The discovery schedule details the process that the plaintiffs and defendant agree to undergo to uncover pertinent and relevant facts and to identify witness testimony that can substantiate or establish those facts. Depositions, requests for production of evidence, interrogatories and requests for admission are usually the targets of discovery (legal dictionary: http://dictionary.law.com/)
Will it layout exactly who will be deposed (if any), documentation requested, etc?
Yes, in general and to a degree without naming (they do not know who yet) depositions, interrogatories, electronic information, etc. as limited by procedural court rules and law and parties agreement (see below).
Is it a detailed or generalized timeline for how the plaintiff's expect the discovery process to proceed?
That depends on how the plaintiffs and defendants work it out. Each discovery schedule is unique to the case at hand and to the degree there is a cooperative or adversarial stance taken to discovery. See an example below.

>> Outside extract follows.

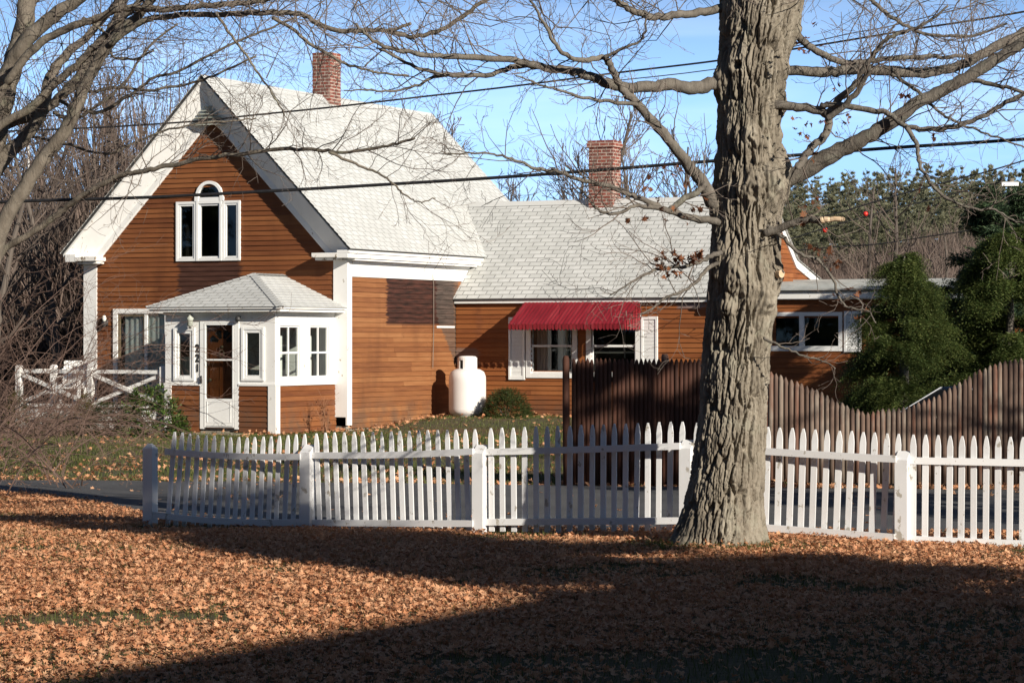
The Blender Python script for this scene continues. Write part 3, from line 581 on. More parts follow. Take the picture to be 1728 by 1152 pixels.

Does this information become public knowledge immediately or does it remain confidential?
The discovery schedule is public information unless the Judge orders it to be redacted in part or sealed for legal limits on public disclosure of certain private information.
Do the resulting discovery documents/testimony also become public knowledge immediately?
Immediately means what exactly? These are public documents and should be available for a price when they are submitted to the court archives or by a leak or generous soul.